Supplied data:
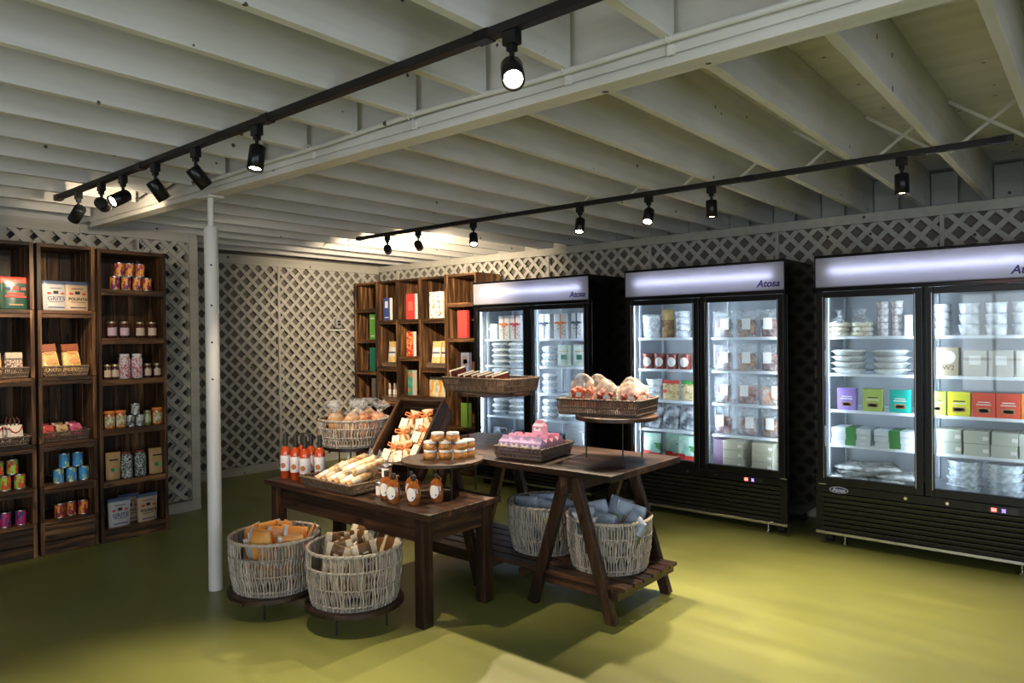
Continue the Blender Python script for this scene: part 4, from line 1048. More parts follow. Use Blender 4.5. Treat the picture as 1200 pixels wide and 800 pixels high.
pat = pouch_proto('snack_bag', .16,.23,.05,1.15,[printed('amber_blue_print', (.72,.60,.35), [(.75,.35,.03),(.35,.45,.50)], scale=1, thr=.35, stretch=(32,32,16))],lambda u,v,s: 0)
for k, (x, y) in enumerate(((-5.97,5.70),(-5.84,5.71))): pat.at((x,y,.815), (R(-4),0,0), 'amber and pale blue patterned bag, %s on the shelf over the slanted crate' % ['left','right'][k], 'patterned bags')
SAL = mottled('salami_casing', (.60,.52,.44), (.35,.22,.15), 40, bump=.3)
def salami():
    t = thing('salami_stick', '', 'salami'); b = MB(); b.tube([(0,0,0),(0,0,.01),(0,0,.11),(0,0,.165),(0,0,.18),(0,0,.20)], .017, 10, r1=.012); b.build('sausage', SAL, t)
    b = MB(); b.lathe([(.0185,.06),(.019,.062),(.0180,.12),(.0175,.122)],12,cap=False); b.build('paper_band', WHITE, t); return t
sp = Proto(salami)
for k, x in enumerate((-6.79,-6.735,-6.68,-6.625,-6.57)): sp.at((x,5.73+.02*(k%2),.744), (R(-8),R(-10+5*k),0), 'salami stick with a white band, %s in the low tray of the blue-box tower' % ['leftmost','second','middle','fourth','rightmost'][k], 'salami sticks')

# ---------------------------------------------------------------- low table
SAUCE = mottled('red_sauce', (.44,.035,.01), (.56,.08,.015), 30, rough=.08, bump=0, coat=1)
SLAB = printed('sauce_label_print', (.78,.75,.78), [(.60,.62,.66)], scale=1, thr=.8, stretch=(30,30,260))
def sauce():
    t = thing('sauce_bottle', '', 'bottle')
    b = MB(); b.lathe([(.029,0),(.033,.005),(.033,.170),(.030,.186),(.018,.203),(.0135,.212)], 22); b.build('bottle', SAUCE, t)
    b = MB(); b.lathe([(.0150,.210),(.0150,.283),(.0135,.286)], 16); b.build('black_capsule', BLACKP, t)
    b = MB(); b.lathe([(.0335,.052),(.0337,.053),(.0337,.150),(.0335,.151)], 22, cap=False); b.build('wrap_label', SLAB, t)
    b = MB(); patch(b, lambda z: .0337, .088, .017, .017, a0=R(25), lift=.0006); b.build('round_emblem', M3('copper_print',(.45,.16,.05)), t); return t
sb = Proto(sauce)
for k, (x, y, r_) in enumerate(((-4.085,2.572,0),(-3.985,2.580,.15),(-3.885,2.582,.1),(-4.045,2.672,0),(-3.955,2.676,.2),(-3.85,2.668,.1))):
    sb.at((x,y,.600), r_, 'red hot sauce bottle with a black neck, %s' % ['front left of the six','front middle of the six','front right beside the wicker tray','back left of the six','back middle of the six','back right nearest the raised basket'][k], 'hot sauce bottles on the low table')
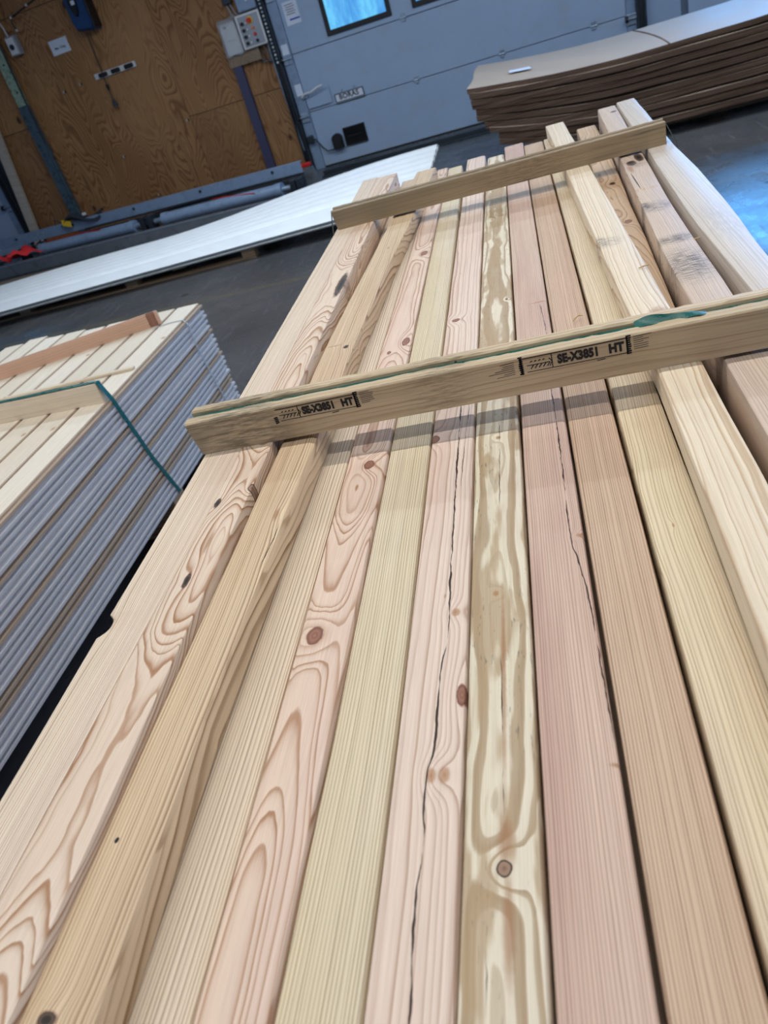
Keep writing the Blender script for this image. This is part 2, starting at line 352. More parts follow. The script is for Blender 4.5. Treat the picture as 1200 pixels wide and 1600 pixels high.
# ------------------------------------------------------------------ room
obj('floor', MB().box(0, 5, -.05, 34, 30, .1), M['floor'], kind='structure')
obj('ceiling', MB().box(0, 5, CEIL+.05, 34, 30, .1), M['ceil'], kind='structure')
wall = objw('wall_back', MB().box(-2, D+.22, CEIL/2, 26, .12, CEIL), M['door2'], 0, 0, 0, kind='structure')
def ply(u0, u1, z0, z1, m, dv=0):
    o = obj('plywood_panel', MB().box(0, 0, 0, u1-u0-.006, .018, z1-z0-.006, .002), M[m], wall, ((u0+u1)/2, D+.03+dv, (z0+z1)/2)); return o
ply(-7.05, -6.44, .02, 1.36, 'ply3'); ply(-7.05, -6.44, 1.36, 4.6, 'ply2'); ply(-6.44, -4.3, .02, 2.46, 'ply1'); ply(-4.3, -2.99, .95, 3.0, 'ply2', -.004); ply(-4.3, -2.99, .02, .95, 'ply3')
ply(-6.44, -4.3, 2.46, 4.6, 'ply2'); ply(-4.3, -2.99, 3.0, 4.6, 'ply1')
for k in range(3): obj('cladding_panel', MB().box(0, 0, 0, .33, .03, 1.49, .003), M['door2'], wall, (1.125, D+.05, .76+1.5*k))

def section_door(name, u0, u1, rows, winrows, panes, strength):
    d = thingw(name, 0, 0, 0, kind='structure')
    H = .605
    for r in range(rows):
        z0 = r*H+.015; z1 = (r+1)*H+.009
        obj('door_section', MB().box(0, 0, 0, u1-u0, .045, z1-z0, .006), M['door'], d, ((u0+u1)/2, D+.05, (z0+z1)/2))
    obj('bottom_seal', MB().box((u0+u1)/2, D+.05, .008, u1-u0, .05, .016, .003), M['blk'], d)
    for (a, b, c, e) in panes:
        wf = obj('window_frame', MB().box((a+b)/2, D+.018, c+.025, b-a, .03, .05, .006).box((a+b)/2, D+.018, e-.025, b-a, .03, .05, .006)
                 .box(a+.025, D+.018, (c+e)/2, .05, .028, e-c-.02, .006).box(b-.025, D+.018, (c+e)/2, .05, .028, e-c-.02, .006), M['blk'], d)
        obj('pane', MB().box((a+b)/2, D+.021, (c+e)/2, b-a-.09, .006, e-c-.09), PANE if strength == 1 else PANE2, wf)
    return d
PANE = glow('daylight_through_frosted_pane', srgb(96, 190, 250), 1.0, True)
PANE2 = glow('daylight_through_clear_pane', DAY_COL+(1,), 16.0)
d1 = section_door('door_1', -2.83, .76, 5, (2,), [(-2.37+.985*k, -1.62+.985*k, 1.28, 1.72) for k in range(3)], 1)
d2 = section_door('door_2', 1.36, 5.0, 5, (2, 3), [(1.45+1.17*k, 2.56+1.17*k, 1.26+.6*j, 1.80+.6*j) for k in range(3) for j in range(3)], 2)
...
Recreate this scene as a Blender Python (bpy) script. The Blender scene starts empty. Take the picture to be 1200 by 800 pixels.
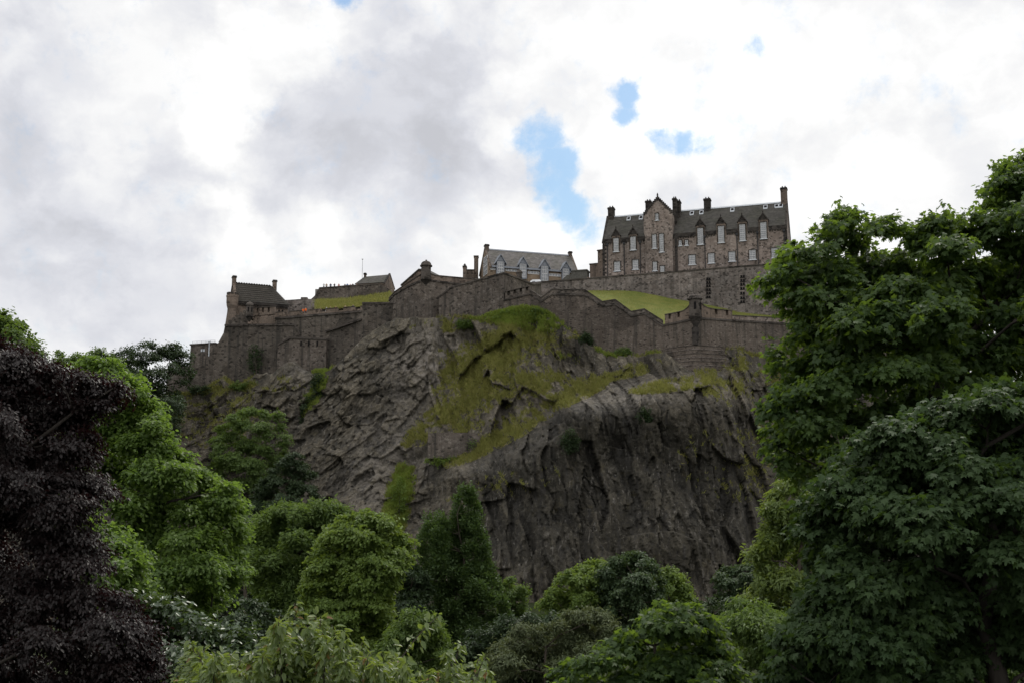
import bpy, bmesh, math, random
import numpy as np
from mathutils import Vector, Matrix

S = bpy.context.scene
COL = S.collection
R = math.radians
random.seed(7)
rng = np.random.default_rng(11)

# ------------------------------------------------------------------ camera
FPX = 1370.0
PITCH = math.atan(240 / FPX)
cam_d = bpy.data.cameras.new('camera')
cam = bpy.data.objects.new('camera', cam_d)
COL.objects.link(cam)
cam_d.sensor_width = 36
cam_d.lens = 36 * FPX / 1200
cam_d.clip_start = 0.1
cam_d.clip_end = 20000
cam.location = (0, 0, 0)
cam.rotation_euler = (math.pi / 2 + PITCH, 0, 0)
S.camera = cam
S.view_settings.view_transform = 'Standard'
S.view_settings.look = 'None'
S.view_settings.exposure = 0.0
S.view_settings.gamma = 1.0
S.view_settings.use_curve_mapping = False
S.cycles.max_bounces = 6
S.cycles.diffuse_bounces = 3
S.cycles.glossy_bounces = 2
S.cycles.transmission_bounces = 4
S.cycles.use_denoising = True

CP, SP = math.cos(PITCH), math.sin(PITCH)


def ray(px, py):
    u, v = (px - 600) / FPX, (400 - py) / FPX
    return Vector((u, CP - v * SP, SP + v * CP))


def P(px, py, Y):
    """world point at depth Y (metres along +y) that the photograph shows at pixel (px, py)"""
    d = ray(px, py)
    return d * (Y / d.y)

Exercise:
Extract exactly the lines running from the line containing "Recreate this scene" to the line containing "rng = np.random.default_rng(11)", with both end lines included and all pictures left out.

Answer to the task:
Recreate this scene as a Blender Python (bpy) script. The Blender scene starts empty. Take the picture to be 1200 by 800 pixels.
import bpy, bmesh, math, random
import numpy as np
from mathutils import Vector, Matrix

S = bpy.context.scene
COL = S.collection
R = math.radians
random.seed(7)
rng = np.random.default_rng(11)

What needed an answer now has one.